Excerpted records:
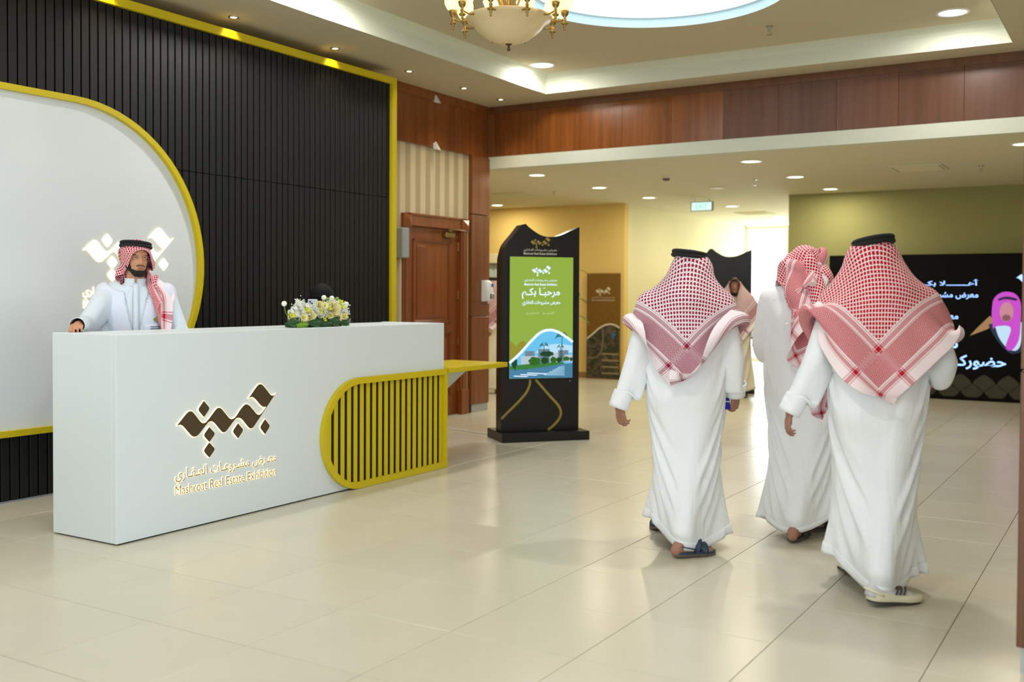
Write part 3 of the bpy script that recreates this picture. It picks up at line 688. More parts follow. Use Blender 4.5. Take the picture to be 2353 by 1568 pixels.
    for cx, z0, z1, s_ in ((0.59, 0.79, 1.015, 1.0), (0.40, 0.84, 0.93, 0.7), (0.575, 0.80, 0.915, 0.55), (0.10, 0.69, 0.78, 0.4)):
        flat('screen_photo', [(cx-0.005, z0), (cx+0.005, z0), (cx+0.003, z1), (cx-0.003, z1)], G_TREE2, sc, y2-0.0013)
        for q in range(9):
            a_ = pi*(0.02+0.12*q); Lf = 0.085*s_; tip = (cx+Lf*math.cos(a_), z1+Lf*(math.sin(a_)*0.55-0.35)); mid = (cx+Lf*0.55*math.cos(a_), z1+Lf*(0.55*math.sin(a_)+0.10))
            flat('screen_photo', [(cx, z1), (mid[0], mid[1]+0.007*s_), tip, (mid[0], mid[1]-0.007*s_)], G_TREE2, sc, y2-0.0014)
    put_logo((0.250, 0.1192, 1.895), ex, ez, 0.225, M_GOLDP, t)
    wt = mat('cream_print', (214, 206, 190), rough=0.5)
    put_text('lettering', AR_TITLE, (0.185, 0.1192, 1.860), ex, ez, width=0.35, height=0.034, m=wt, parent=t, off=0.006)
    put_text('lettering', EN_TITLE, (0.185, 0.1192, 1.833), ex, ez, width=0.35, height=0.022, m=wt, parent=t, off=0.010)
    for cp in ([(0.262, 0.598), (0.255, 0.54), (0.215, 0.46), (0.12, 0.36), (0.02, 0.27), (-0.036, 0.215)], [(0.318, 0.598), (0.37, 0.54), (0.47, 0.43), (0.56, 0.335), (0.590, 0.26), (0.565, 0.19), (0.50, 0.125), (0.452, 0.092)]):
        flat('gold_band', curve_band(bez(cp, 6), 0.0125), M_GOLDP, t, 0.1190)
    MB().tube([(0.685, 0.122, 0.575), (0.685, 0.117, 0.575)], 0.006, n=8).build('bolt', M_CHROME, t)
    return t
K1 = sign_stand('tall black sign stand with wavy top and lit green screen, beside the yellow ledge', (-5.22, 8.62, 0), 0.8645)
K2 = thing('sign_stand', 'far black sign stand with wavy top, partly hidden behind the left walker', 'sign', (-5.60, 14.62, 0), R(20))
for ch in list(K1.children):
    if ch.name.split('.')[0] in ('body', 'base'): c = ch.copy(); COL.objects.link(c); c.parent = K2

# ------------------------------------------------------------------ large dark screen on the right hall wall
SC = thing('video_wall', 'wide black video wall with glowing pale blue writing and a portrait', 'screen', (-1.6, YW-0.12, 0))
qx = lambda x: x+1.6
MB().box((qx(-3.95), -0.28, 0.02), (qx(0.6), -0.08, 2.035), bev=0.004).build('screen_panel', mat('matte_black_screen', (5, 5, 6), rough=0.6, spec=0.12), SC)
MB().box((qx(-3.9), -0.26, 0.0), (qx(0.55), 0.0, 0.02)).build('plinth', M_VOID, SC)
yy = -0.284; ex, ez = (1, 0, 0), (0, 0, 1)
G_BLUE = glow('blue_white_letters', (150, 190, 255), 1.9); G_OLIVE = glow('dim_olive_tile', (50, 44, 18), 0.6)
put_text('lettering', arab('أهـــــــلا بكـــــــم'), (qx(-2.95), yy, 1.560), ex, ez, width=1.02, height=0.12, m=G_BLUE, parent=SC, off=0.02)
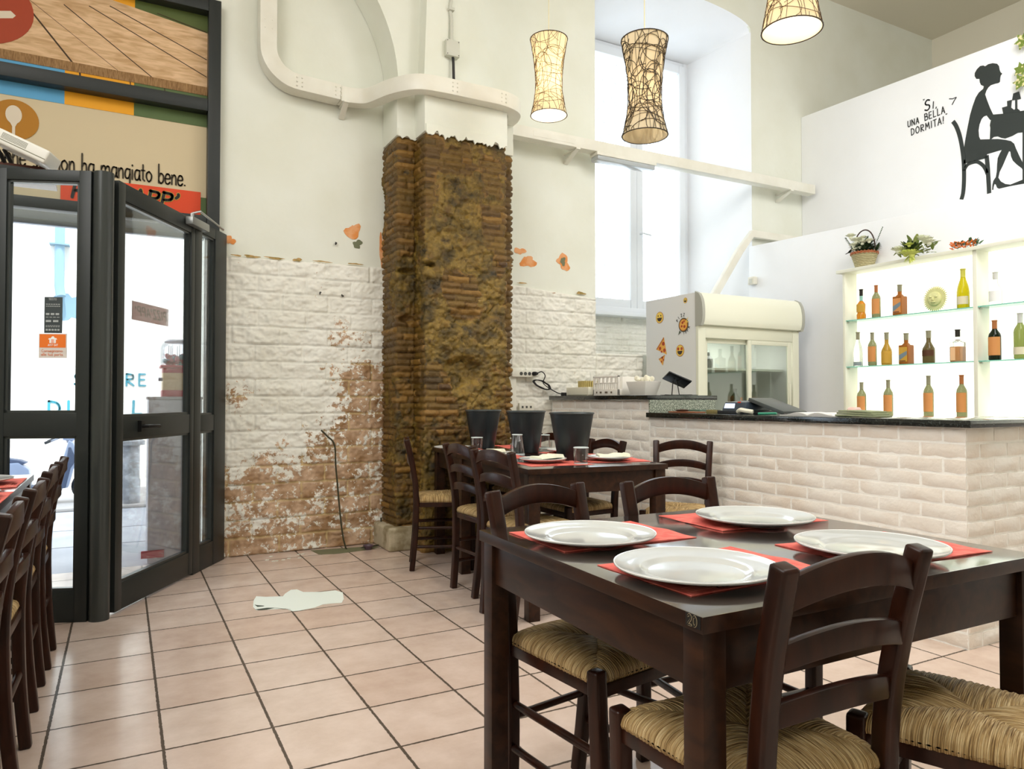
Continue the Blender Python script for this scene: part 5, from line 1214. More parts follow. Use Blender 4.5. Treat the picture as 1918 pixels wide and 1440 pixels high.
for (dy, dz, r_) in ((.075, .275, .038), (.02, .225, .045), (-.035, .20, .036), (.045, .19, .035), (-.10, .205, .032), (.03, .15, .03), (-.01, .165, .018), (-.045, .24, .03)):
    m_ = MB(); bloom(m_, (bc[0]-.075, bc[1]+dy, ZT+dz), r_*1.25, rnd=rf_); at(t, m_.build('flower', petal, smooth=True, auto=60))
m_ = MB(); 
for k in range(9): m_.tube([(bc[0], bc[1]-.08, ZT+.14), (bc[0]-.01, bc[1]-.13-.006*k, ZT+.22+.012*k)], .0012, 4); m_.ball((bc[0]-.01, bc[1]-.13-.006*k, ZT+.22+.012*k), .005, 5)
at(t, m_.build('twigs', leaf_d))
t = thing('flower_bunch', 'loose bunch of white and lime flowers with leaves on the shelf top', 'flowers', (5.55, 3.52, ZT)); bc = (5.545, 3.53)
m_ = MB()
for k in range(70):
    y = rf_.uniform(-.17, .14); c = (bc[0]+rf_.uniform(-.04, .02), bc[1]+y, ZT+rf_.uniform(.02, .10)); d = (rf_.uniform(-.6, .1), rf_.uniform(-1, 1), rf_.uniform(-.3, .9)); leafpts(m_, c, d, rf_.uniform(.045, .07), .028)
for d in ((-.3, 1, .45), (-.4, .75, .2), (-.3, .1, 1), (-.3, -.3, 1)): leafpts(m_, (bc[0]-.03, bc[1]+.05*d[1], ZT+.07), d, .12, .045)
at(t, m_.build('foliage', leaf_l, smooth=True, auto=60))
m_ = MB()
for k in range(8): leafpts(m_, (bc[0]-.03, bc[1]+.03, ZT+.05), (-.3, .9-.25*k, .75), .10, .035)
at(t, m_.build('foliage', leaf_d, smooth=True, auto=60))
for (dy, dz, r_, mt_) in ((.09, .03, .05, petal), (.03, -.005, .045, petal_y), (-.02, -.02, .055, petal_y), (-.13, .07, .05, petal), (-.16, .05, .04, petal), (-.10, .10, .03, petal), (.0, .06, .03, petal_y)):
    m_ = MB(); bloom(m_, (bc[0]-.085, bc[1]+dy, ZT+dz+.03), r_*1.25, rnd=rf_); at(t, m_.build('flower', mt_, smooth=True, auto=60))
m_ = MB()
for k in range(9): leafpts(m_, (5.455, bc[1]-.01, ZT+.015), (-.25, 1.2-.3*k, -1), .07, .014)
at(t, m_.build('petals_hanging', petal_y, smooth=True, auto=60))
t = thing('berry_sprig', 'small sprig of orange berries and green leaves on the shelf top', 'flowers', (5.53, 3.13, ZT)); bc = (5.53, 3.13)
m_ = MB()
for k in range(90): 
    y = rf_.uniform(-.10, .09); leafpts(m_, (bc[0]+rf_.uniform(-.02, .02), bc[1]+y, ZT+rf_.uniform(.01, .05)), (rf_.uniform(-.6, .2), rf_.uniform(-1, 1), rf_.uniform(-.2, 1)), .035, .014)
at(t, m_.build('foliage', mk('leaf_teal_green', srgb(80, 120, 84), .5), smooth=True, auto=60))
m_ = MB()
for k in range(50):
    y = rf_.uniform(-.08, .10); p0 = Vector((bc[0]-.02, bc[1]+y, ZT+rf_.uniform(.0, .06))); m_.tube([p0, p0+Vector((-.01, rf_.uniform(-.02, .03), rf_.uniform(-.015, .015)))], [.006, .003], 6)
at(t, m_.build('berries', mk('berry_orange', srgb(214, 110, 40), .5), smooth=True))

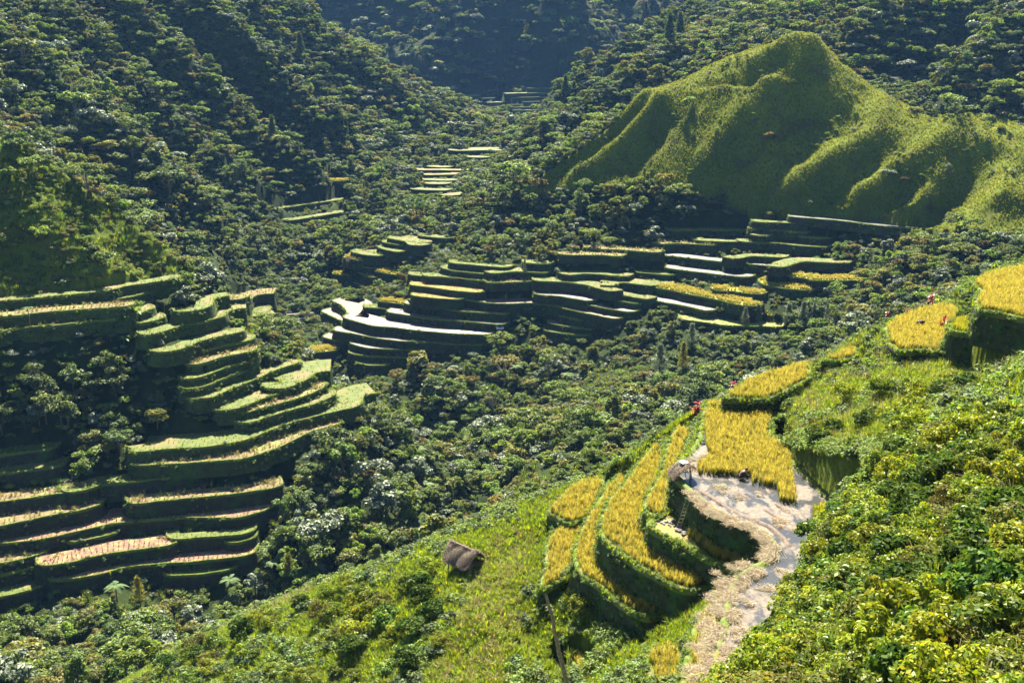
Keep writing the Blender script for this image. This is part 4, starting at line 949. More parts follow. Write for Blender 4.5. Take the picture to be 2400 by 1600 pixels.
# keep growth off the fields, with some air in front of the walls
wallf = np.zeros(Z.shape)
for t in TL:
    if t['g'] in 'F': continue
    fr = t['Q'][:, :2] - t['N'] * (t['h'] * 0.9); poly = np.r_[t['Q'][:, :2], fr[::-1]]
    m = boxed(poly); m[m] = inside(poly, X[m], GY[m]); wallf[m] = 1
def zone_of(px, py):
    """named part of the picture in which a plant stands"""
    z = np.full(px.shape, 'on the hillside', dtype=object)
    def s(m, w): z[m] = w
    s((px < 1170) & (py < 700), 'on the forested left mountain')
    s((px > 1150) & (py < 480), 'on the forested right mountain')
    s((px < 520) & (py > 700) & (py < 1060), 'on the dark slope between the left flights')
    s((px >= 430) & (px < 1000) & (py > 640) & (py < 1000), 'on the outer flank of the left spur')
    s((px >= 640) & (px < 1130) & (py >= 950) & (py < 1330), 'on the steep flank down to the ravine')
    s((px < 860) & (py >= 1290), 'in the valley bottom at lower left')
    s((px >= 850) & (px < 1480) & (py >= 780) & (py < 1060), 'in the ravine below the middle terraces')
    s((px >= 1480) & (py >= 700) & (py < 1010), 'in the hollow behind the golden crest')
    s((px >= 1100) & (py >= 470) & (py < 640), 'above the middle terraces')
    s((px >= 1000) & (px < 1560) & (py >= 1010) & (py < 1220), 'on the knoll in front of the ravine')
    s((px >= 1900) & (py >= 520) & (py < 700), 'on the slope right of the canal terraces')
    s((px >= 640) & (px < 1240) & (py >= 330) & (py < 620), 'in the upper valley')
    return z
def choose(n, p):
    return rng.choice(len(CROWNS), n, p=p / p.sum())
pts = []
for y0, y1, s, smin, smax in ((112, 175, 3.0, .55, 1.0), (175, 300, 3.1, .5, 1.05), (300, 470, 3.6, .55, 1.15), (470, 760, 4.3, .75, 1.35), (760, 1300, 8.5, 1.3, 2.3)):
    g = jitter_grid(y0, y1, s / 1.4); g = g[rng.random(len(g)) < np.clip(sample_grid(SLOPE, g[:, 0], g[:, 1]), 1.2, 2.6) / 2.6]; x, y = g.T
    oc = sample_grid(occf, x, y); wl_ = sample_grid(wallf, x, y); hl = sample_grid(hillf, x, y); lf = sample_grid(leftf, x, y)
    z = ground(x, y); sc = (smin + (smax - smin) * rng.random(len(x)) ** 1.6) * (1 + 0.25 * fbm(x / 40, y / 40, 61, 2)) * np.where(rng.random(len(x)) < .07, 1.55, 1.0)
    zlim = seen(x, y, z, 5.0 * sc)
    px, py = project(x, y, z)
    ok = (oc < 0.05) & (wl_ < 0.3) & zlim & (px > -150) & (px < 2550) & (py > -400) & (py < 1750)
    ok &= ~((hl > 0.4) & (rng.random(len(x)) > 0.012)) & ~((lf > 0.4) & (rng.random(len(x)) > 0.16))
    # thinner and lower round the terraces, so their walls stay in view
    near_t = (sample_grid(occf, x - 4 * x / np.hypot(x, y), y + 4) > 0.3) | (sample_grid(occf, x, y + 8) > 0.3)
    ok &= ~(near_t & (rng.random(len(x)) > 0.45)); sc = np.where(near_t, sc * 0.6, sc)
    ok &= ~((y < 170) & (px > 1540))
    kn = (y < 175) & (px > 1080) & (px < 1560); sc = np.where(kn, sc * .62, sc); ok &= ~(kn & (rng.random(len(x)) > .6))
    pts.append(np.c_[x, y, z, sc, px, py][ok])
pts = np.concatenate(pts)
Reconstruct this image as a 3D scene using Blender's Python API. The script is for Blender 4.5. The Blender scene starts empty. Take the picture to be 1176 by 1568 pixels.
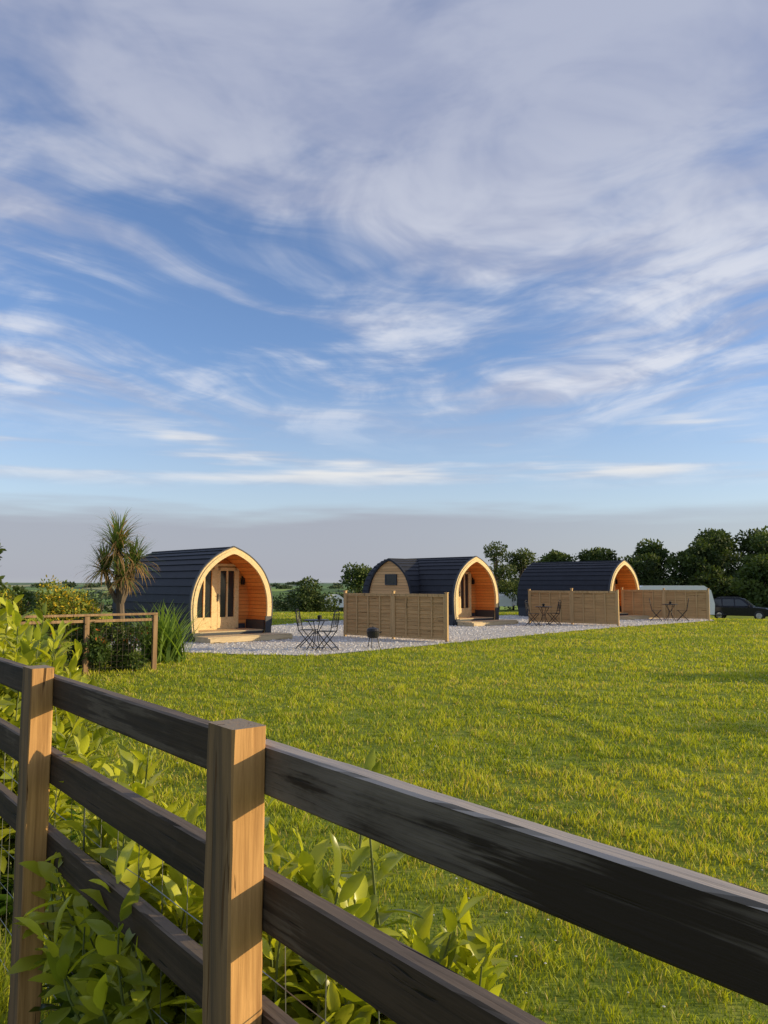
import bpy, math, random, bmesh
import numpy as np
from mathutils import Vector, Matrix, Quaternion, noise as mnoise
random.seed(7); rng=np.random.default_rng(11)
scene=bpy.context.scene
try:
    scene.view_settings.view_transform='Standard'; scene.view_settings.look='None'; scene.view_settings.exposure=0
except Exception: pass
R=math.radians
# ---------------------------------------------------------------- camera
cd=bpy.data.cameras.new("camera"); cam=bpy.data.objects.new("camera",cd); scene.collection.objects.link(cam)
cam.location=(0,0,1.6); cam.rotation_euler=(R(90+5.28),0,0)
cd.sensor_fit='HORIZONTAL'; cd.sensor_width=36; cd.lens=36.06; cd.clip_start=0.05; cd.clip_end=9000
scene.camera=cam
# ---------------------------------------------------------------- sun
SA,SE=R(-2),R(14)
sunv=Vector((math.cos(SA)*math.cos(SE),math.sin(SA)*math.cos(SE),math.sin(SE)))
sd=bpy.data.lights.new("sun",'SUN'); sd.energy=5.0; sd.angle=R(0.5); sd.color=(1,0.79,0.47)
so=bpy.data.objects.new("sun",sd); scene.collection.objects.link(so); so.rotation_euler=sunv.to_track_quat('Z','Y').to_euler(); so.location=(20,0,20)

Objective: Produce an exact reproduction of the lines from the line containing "Reconstruct this image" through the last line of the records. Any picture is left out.

The response:
Reconstruct this image as a 3D scene using Blender's Python API. The script is for Blender 4.5. The Blender scene starts empty. Take the picture to be 1176 by 1568 pixels.
import bpy, math, random, bmesh
import numpy as np
from mathutils import Vector, Matrix, Quaternion, noise as mnoise
random.seed(7); rng=np.random.default_rng(11)
scene=bpy.context.scene
try:
    scene.view_settings.view_transform='Standard'; scene.view_settings.look='None'; scene.view_settings.exposure=0
except Exception: pass
R=math.radians
# ---------------------------------------------------------------- camera
cd=bpy.data.cameras.new("camera"); cam=bpy.data.objects.new("camera",cd); scene.collection.objects.link(cam)
cam.location=(0,0,1.6); cam.rotation_euler=(R(90+5.28),0,0)
cd.sensor_fit='HORIZONTAL'; cd.sensor_width=36; cd.lens=36.06; cd.clip_start=0.05; cd.clip_end=9000
scene.camera=cam
# ---------------------------------------------------------------- sun
SA,SE=R(-2),R(14)
sunv=Vector((math.cos(SA)*math.cos(SE),math.sin(SA)*math.cos(SE),math.sin(SE)))
sd=bpy.data.lights.new("sun",'SUN'); sd.energy=5.0; sd.angle=R(0.5); sd.color=(1,0.79,0.47)
so=bpy.data.objects.new("sun",sd); scene.collection.objects.link(so); so.rotation_euler=sunv.to_track_quat('Z','Y').to_euler(); so.location=(20,0,20)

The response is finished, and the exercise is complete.